For Jenn Lindeman, renovating her 20-year-old mid-century inspired home in Austin’s University Hills neighborhood has been a long time coming. She’s lived there for six years, and as her budget has allowed, she’s begun overhauling with one major thing in mind—cohesiveness. “I want to make sure that the whole house fits together,” she says, which can be a challenge when work is done piecemeal. Once outfitted with boring white tile, a basic sink, and a builder’s grade vanity, there was nothing really wrong with her bathroom—it just didn’t feel like her. So she set out to give it a dose of personality and color.

Lindeman always wanted to try out encaustic, retro-looking tile in a bathroom and while on Instagram, she found the splurge-worthy sss x strands collection by designer Sarah Sherman Samuel for Concrete Collaborative, and it became the jumping off point of the whole bath. “My favorite part is how you can make your own layout with all the shapes to create circles, arrows, or even rainbows,” she says of the Bauhaus-inspired tile’s endless configuration options. To round out the pink palette, she ordered a blush sink from the Australian company, Concrete Nation, to pair with the tile.

The first thing she did was hire a handyman who was skilled in tile installation, minor plumbing upgrades, and carpentry. That way, she wouldn’t have to dish out the extra expenses for a contractor or team of subcontractors. “I try to vet someone by word-of-mouth instead of looking online,” she adds. Still, the tile installation was one of the biggest challenges. Even though it’s super durable once sealed, concrete can chip easily and can develop water stains before it fully cures. So Lindeman bought a humidifier and continuously wiped down the tiles to make sure they stayed dry and streak-free during that critical install process. These strategies are still great for tile maintenance today.

To save further, Lindeman made four more smart money moves. First, she stuck to the basically the same layout as before, so plumbing wouldn’t need to be moved or walls knocked down.
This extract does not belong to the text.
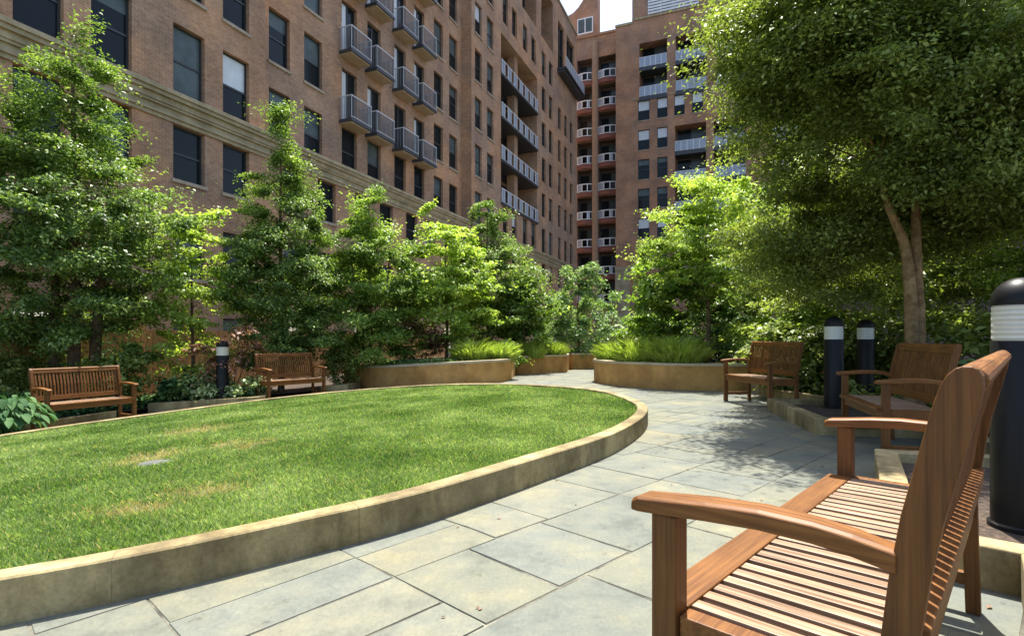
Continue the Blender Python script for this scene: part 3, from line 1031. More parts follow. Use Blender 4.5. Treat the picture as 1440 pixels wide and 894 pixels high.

Then, instead of putting that luxe, Bauhaus-look tile on every wall in the bathroom, she used it for just the feature wall in her shower. Not only did this move ensure the tile becomes the true focal point of the space, but it’s also a good way to stay under budget.

“I love having one really strong piece to design the rest of the bathroom around,” Lindeman says. Note that the chic shelf on the shower’s feature wall also means there’s no need to buy a separate shower caddy for storage, and a curtain is optional, too, since the tub has a high wall that acts as a splash guard.

Third, she purchased an inexpensive IKEA vanity, upgrading it with Semihandmade fronts for a more unique look. There’s no point in commissioning a custom piece if something with store-bought dimensions works. All you need are new door fronts and maybe contrasting hardware to make something “stock” feel special.

Lastly, she’d had her eye on terrazzo for the floor, but anyone who has priced this speckled stone out knows it’s very expensive. To get the look for less, she went with a faux ceramic version instead. About that cohesiveness—turns out she actually used that same “terrazzo” tile in the front of her home as well, so these two spaces tie together nicely.

The best part? Because she hired out the work, the renovation took just two weeks’ time. Now, she’s able to enjoy her brand new bath and is looking forward to the next big room makeover on her reno hit list.